Quand, à la fin des années 80, des Angevin·es ont créé une association pour demander la création d’une salle de concert et des locaux de répétition (le futur Chabada) à la mairie d’Angers, elle fut un peu pompeusement baptisée l’ADRAMA : Association pour le Développement du Rock et des Autres Musiques à Angers. Trente ans plus tard, les autres musiques vont bien, merci pour elles. Elles ont même souvent pris le pas sur le rock dans le coeur des jeunes. Il n’y a qu’à voir la vivacité de la scène hip hop qui n’a jamais été aussi éclectique et variée à Angers. Il y en a pour tous les goûts, de la trap au boom bap, du street à l’abstract. Dans les 90s, le Californien Snoop Dog jouait les chiens fous, chez nous Joh Berry se revendique chat des villes. Mais version chat de gouttière, à trainer son flow nonchalant dans les quartiers louches quand les derniers fêtards essaient de rentrer chez eux. Résultat, le mec est toujours un peu jet-lag. Ça tombe bien, c’est le titre de son nouveau single / clip qui sort pile pour démarrer sa troisième (et dernière) année dans l’Équipe Espoir du Chabada. Le rappeur est en train de bosser sur un nouvel EP dont on a eu la chance d’écouter une démo : on peut s’attendre à une belle volée d’émo-rap qui va faire vrombir les habitacles des voitures au feu rouge.
Dans le rap, on a toujours aimé les rivalités. On a opposé 2Pac à Notorious BIG, NTM à IAM ou Booba à Kaaris. Heureusement, chez nous, on a la douceur angevine. Pas la peine donc de chercher des noises à Odor si vous êtes fans de Joh Berry, les deux sont potes depuis longtemps. Et vous pouvez être sûr·es que la très bonne dernière mixtape en date d’Odor, intitulée « Adrénaline », a dû squatter le casque de Joh pendant de longues nuits blanches.

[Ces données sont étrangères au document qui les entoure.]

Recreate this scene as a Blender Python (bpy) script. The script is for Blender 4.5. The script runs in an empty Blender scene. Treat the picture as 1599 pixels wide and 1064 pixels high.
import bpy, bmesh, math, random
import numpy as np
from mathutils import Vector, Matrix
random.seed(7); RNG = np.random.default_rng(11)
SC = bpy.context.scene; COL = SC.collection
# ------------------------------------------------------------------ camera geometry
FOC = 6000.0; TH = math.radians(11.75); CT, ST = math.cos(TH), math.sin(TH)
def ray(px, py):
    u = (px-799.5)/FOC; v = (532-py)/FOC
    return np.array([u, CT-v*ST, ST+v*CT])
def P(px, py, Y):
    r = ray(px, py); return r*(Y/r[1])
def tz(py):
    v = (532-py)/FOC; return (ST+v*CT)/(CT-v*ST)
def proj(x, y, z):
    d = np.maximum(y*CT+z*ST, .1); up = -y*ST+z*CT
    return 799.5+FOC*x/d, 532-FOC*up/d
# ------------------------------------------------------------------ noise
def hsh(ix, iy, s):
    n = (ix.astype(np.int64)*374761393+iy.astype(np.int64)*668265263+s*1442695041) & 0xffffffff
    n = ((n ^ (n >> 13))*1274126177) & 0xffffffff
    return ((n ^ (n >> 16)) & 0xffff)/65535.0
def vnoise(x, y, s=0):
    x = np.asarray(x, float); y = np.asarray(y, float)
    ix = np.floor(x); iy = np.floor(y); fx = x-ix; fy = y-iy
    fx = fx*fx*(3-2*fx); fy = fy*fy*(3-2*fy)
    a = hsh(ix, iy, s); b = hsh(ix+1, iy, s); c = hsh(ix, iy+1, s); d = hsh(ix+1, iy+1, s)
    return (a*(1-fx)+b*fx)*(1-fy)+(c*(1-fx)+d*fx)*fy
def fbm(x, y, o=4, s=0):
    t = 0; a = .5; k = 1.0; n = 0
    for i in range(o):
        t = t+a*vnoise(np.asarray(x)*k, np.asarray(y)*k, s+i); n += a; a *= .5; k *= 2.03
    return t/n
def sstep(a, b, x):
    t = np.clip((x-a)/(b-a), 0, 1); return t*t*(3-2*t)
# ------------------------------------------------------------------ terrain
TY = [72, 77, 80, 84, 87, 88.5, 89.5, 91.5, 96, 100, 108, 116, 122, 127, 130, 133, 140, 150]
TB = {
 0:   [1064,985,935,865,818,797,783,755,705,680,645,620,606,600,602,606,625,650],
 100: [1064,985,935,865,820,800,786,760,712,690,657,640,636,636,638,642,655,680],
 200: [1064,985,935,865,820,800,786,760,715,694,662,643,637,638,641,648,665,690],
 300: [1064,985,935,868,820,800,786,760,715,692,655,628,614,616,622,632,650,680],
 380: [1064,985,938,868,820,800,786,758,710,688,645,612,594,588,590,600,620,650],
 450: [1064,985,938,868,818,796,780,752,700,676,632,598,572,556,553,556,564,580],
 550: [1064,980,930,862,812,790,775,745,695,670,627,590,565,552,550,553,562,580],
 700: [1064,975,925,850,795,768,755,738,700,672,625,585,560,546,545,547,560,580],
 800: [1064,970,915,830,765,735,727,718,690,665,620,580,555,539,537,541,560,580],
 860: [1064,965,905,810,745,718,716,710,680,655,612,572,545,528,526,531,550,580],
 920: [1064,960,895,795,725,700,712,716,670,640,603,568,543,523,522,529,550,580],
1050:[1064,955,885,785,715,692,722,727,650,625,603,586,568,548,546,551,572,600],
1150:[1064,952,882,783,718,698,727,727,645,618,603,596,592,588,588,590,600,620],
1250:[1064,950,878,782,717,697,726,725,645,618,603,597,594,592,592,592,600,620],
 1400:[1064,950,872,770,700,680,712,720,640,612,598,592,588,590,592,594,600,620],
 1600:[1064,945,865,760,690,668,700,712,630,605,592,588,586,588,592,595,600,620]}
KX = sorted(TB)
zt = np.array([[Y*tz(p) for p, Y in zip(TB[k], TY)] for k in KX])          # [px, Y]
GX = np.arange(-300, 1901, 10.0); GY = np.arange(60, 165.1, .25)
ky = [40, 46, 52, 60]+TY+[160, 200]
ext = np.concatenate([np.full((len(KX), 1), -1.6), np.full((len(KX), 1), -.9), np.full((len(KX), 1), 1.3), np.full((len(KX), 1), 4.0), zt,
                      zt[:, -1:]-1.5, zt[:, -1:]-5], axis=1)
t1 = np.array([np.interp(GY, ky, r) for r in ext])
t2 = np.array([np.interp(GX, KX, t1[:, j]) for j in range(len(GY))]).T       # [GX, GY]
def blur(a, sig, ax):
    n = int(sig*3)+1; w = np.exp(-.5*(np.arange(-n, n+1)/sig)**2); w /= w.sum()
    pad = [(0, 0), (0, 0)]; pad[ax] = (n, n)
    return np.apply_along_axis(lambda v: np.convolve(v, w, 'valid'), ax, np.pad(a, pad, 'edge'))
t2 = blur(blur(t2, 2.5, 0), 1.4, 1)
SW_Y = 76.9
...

Dans une veine plus old school, nous vous conseillons également le premier EP du Bayou Bambou Club, collectif de cinq MCs et musiciens fidèles à l’âge d’or du hip hop, quand les samples obscurs de jazz et de funk, l’énergie rock et les textes travaillés faisaient office de sainte trinité. Écrit, composé et enregistré en six petits jours, cet EP respire l’amour de la Musique avec un grand M et démontre la grande maîtrise de ses auteurs. Et, accessoirement, le morceau « De une à cinq » a tout ce qu’il faut avec son riff de guitare contagieux et ses cuivres funky pour se faire une place dans la playlist de vos prochaines soirées entre ami·es (en respectant les gestes barrière, bien sûr).
On a beaucoup parlé cette fois-ci du passé et du présent, mais on a décidé de vous laisser tout de même sur un petit avant-goût de l’avenir. Le duo Kolina vient en effet de sortir un troisième single, et c’est un véritable petit bijou d’afro-pop groovy qui devrait vite entraîner tout le monde dans une transe collective, à danser et sourire, au milieu d’une foule en sueur. C’est moderne, c’est frais, c’est lumineux. Et ça donne très envie d’être à à plus tard pour écouter leur premier EP à venir.